• TASK INSTRUCTIONS:
Leave out the pictures and transcribe everything else exactly.

• RECORDED DATA:
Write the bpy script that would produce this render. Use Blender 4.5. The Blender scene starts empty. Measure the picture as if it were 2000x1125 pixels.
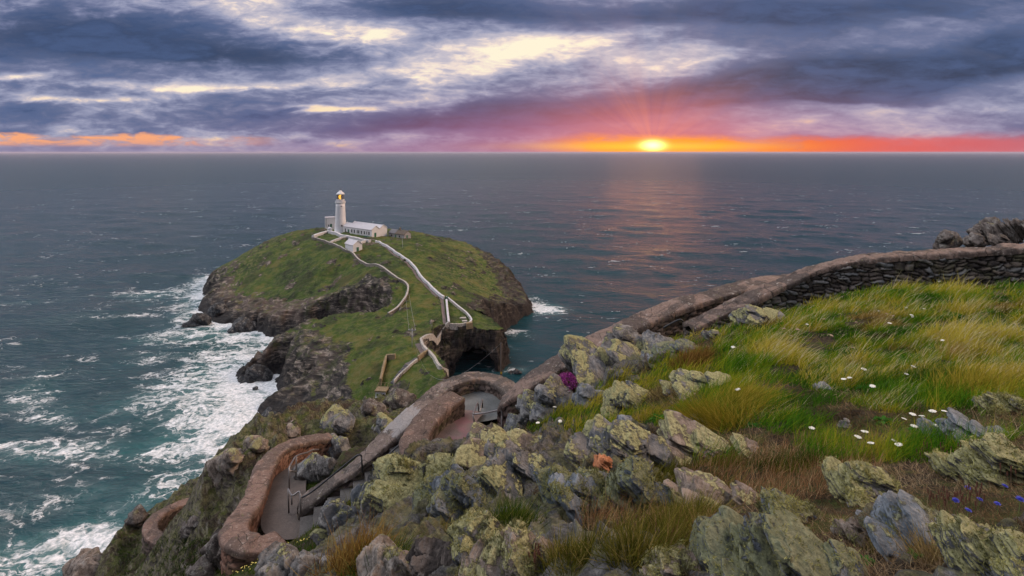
import bpy, bmesh, math, random
import numpy as np
from mathutils import Vector, Matrix
R = math.radians
rng = np.random.default_rng(7)
random.seed(7)
scene = bpy.context.scene
col = scene.collection

# ------------------------------------------------------------------ camera, exposure
EYE = 92.0                                   # metres above the sea
cd = bpy.data.cameras.new("camera"); cam = bpy.data.objects.new("camera", cd); col.objects.link(cam)
cam.location = (0, 0, EYE); cam.rotation_euler = (R(90), 0, 0)
cd.sensor_width = 36.0; cd.lens = 18.0       # focal length = half the picture width
cd.shift_y = -(562.5 - 297.0) / 2000.0       # level camera, horizon high in the frame
cd.clip_start = 0.1; cd.clip_end = 200000.0
scene.camera = cam
vs = scene.view_settings
vs.view_transform = 'Standard'; vs.look = 'None'; vs.gamma = 1.0; vs.exposure = 0.0; vs.use_curve_mapping = False
scene.cycles.use_denoising = True
scene.cycles.max_bounces = 6; scene.cycles.diffuse_bounces = 3; scene.cycles.transparent_max_bounces = 8
scene.cycles.caustics_reflective = False; scene.cycles.caustics_refractive = False

def at(u, v, D):
    """world point seen at photo position (u, v), D metres ahead"""
    return np.array([(u - 1000.0) / 1000.0 * D, D, EYE - (v - 297.0) / 1000.0 * D])
def atz(u, v, z):
    return at(u, v, (EYE - z) * 1000.0 / (v - 297.0))

# ------------------------------------------------------------------ node expression helper
class E:
    """a float socket with arithmetic"""
    def __init__(s, nt, sock): s.nt, s.k = nt, sock
    def _m(s, op, *a, clamp=False):
        n = s.nt.nodes.new('ShaderNodeMath'); n.operation = op; n.use_clamp = clamp
        for i, x in enumerate((s,) + a):
            if isinstance(x, E): s.nt.links.new(x.k, n.inputs[i])
            else: n.inputs[i].default_value = float(x)
        return E(s.nt, n.outputs[0])
    def __add__(s, o): return s._m('ADD', o)
    __radd__ = __add__
    def __sub__(s, o): return s._m('SUBTRACT', o)
    def __rsub__(s, o): return (s * -1.0) + o
    def __mul__(s, o): return s._m('MULTIPLY', o)
    __rmul__ = __mul__
    def __truediv__(s, o): return s._m('DIVIDE', o)
    def __pow__(s, o): return s._m('POWER', o)
    def mx(s, o): return s._m('MAXIMUM', o)
    def mn(s, o): return s._m('MINIMUM', o)
    def exp(s): return s._m('EXPONENT')
    def abs(s): return s._m('ABSOLUTE')
    def clamp(s): return s._m('ADD', 0.0, clamp=True)
    def ss(s, a, b, lo=0.0, hi=1.0):
        n = s.nt.nodes.new('ShaderNodeMapRange'); n.interpolation_type = 'SMOOTHSTEP'
        s.nt.links.new(s.k, n.inputs[0])
        for i, x in enumerate((a, b, lo, hi)): n.inputs[1 + i].default_value = x
        return E(s.nt, n.outputs[0])
class NT:
    """small wrapper that builds a node tree"""
    def __init__(s, nt): s.nt = nt
    def node(s, t, **kw):
        n = s.nt.nodes.new(t)
        for k, v in kw.items(): setattr(n, k, v)
        return n
    def link(s, a, b): s.nt.links.new(a.k if isinstance(a, E) else a, b)
    def val(s, sock): return E(s.nt, sock)
    def const(s, x):
        n = s.node('ShaderNodeValue'); n.outputs[0].default_value = x; return E(s.nt, n.outputs[0])
    def sep(s, vec):
        n = s.node('ShaderNodeSeparateXYZ'); s.link(vec, n.inputs[0]); return [E(s.nt, o) for o in n.outputs]
    def comb(s, x, y, z):
        n = s.node('ShaderNodeCombineXYZ')
        for i, q in enumerate((x, y, z)):
            if isinstance(q, E): s.link(q, n.inputs[i])
            else: n.inputs[i].default_value = q
        return n.outputs[0]
    def mapping(s, vec, scale=(1, 1, 1), rot=(0, 0, 0), loc=(0, 0, 0)):
        n = s.node('ShaderNodeMapping'); s.link(vec, n.inputs[0])
        n.inputs[1].default_value = loc; n.inputs[2].default_value = rot; n.inputs[3].default_value = scale
        return n.outputs[0]
    def noise(s, vec, scale=1.0, detail=4.0, rough=0.55, dist=0.0, color=False, lac=2.0, typ='FBM'):
        n = s.node('ShaderNodeTexNoise'); n.noise_type = typ
        if vec is not None: s.link(vec, n.inputs['Vector'])
        n.inputs['Scale'].default_value = scale; n.inputs['Detail'].default_value = detail
        n.inputs['Roughness'].default_value = rough; n.inputs['Distortion'].default_value = dist
        n.inputs['Lacunarity'].default_value = lac
        return n.outputs['Color'] if color else E(s.nt, n.outputs[0])
    def voronoi(s, vec, scale=1.0, feature='F1', rnd=1.0, out='Distance'):
        n = s.node('ShaderNodeTexVoronoi', feature=feature); s.link(vec, n.inputs['Vector'])
        n.inputs['Scale'].default_value = scale; n.inputs['Randomness'].default_value = rnd
        return E(s.nt, n.outputs[out]) if out == 'Distance' else n.outputs[out]
    def ramp(s, fac, stops, interp='LINEAR'):
        n = s.node('ShaderNodeValToRGB'); s.link(fac, n.inputs[0]); cr = n.color_ramp; cr.interpolation = interp
        while len(cr.elements) < len(stops): cr.elements.new(0.5)
        for e, (p, c) in zip(cr.elements, stops): e.position = p; e.color = (*c, 1.0)
        return n.outputs[0]
    def mix(s, fac, a, b, blend='MIX'):
        n = s.node('ShaderNodeMix', data_type='RGBA', blend_type=blend)
        for q, i in ((fac, 0), (a, 6), (b, 7)):
            if isinstance(q, E): s.link(q, n.inputs[i])
            elif isinstance(q, (tuple, list)): n.inputs[i].default_value = (*q, 1.0)
            elif isinstance(q, (int, float)): n.inputs[i].default_value = q
            else: s.link(q, n.inputs[i])
        return n.outputs[2]
    def attr(s, name):
        n = s.node('ShaderNodeAttribute'); n.attribute_name = name; return n
    def bump(s, height, strength=0.5, dist=0.1, normal=None):
        n = s.node('ShaderNodeBump'); s.link(height, n.inputs['Height'])
        n.inputs['Strength'].default_value = strength; n.inputs['Distance'].default_value = dist
        if normal is not None: s.link(normal, n.inputs['Normal'])
        return n.outputs[0]
def srgb(r, g, b):
    return tuple((x / 255 / 12.92) if x <= 10 else ((x / 255 + 0.055) / 1.055) ** 2.4 for x in (r, g, b))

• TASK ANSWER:
Write the bpy script that would produce this render. Use Blender 4.5. The Blender scene starts empty. Measure the picture as if it were 2000x1125 pixels.
import bpy, bmesh, math, random
import numpy as np
from mathutils import Vector, Matrix
R = math.radians
rng = np.random.default_rng(7)
random.seed(7)
scene = bpy.context.scene
col = scene.collection

# ------------------------------------------------------------------ camera, exposure
EYE = 92.0                                   # metres above the sea
cd = bpy.data.cameras.new("camera"); cam = bpy.data.objects.new("camera", cd); col.objects.link(cam)
cam.location = (0, 0, EYE); cam.rotation_euler = (R(90), 0, 0)
cd.sensor_width = 36.0; cd.lens = 18.0       # focal length = half the picture width
cd.shift_y = -(562.5 - 297.0) / 2000.0       # level camera, horizon high in the frame
cd.clip_start = 0.1; cd.clip_end = 200000.0
scene.camera = cam
vs = scene.view_settings
vs.view_transform = 'Standard'; vs.look = 'None'; vs.gamma = 1.0; vs.exposure = 0.0; vs.use_curve_mapping = False
scene.cycles.use_denoising = True
scene.cycles.max_bounces = 6; scene.cycles.diffuse_bounces = 3; scene.cycles.transparent_max_bounces = 8
scene.cycles.caustics_reflective = False; scene.cycles.caustics_refractive = False

def at(u, v, D):
    """world point seen at photo position (u, v), D metres ahead"""
    return np.array([(u - 1000.0) / 1000.0 * D, D, EYE - (v - 297.0) / 1000.0 * D])
def atz(u, v, z):
    return at(u, v, (EYE - z) * 1000.0 / (v - 297.0))

# ------------------------------------------------------------------ node expression helper
class E:
    """a float socket with arithmetic"""
    def __init__(s, nt, sock): s.nt, s.k = nt, sock
    def _m(s, op, *a, clamp=False):
        n = s.nt.nodes.new('ShaderNodeMath'); n.operation = op; n.use_clamp = clamp
        for i, x in enumerate((s,) + a):
            if isinstance(x, E): s.nt.links.new(x.k, n.inputs[i])
            else: n.inputs[i].default_value = float(x)
        return E(s.nt, n.outputs[0])
    def __add__(s, o): return s._m('ADD', o)
    __radd__ = __add__
    def __sub__(s, o): return s._m('SUBTRACT', o)
    def __rsub__(s, o): return (s * -1.0) + o
    def __mul__(s, o): return s._m('MULTIPLY', o)
    __rmul__ = __mul__
    def __truediv__(s, o): return s._m('DIVIDE', o)
    def __pow__(s, o): return s._m('POWER', o)
    def mx(s, o): return s._m('MAXIMUM', o)
    def mn(s, o): return s._m('MINIMUM', o)
    def exp(s): return s._m('EXPONENT')
    def abs(s): return s._m('ABSOLUTE')
    def clamp(s): return s._m('ADD', 0.0, clamp=True)
    def ss(s, a, b, lo=0.0, hi=1.0):
        n = s.nt.nodes.new('ShaderNodeMapRange'); n.interpolation_type = 'SMOOTHSTEP'
        s.nt.links.new(s.k, n.inputs[0])
        for i, x in enumerate((a, b, lo, hi)): n.inputs[1 + i].default_value = x
        return E(s.nt, n.outputs[0])
class NT:
    """small wrapper that builds a node tree"""
    def __init__(s, nt): s.nt = nt
    def node(s, t, **kw):
        n = s.nt.nodes.new(t)
        for k, v in kw.items(): setattr(n, k, v)
        return n
    def link(s, a, b): s.nt.links.new(a.k if isinstance(a, E) else a, b)
    def val(s, sock): return E(s.nt, sock)
    def const(s, x):
        n = s.node('ShaderNodeValue'); n.outputs[0].default_value = x; return E(s.nt, n.outputs[0])
    def sep(s, vec):
        n = s.node('ShaderNodeSeparateXYZ'); s.link(vec, n.inputs[0]); return [E(s.nt, o) for o in n.outputs]
    def comb(s, x, y, z):
        n = s.node('ShaderNodeCombineXYZ')
        for i, q in enumerate((x, y, z)):
            if isinstance(q, E): s.link(q, n.inputs[i])
            else: n.inputs[i].default_value = q
        return n.outputs[0]
    def mapping(s, vec, scale=(1, 1, 1), rot=(0, 0, 0), loc=(0, 0, 0)):
        n = s.node('ShaderNodeMapping'); s.link(vec, n.inputs[0])
        n.inputs[1].default_value = loc; n.inputs[2].default_value = rot; n.inputs[3].default_value = scale
        return n.outputs[0]
    def noise(s, vec, scale=1.0, detail=4.0, rough=0.55, dist=0.0, color=False, lac=2.0, typ='FBM'):
        n = s.node('ShaderNodeTexNoise'); n.noise_type = typ
        if vec is not None: s.link(vec, n.inputs['Vector'])
        n.inputs['Scale'].default_value = scale; n.inputs['Detail'].default_value = detail
        n.inputs['Roughness'].default_value = rough; n.inputs['Distortion'].default_value = dist
        n.inputs['Lacunarity'].default_value = lac
        return n.outputs['Color'] if color else E(s.nt, n.outputs[0])
    def voronoi(s, vec, scale=1.0, feature='F1', rnd=1.0, out='Distance'):
        n = s.node('ShaderNodeTexVoronoi', feature=feature); s.link(vec, n.inputs['Vector'])
        n.inputs['Scale'].default_value = scale; n.inputs['Randomness'].default_value = rnd
        return E(s.nt, n.outputs[out]) if out == 'Distance' else n.outputs[out]
    def ramp(s, fac, stops, interp='LINEAR'):
        n = s.node('ShaderNodeValToRGB'); s.link(fac, n.inputs[0]); cr = n.color_ramp; cr.interpolation = interp
        while len(cr.elements) < len(stops): cr.elements.new(0.5)
        for e, (p, c) in zip(cr.elements, stops): e.position = p; e.color = (*c, 1.0)
        return n.outputs[0]
    def mix(s, fac, a, b, blend='MIX'):
        n = s.node('ShaderNodeMix', data_type='RGBA', blend_type=blend)
        for q, i in ((fac, 0), (a, 6), (b, 7)):
            if isinstance(q, E): s.link(q, n.inputs[i])
            elif isinstance(q, (tuple, list)): n.inputs[i].default_value = (*q, 1.0)
            elif isinstance(q, (int, float)): n.inputs[i].default_value = q
            else: s.link(q, n.inputs[i])
        return n.outputs[2]
    def attr(s, name):
        n = s.node('ShaderNodeAttribute'); n.attribute_name = name; return n
    def bump(s, height, strength=0.5, dist=0.1, normal=None):
        n = s.node('ShaderNodeBump'); s.link(height, n.inputs['Height'])
        n.inputs['Strength'].default_value = strength; n.inputs['Distance'].default_value = dist
        if normal is not None: s.link(normal, n.inputs['Normal'])
        return n.outputs[0]
def srgb(r, g, b):
    return tuple((x / 255 / 12.92) if x <= 10 else ((x / 255 + 0.055) / 1.055) ** 2.4 for x in (r, g, b))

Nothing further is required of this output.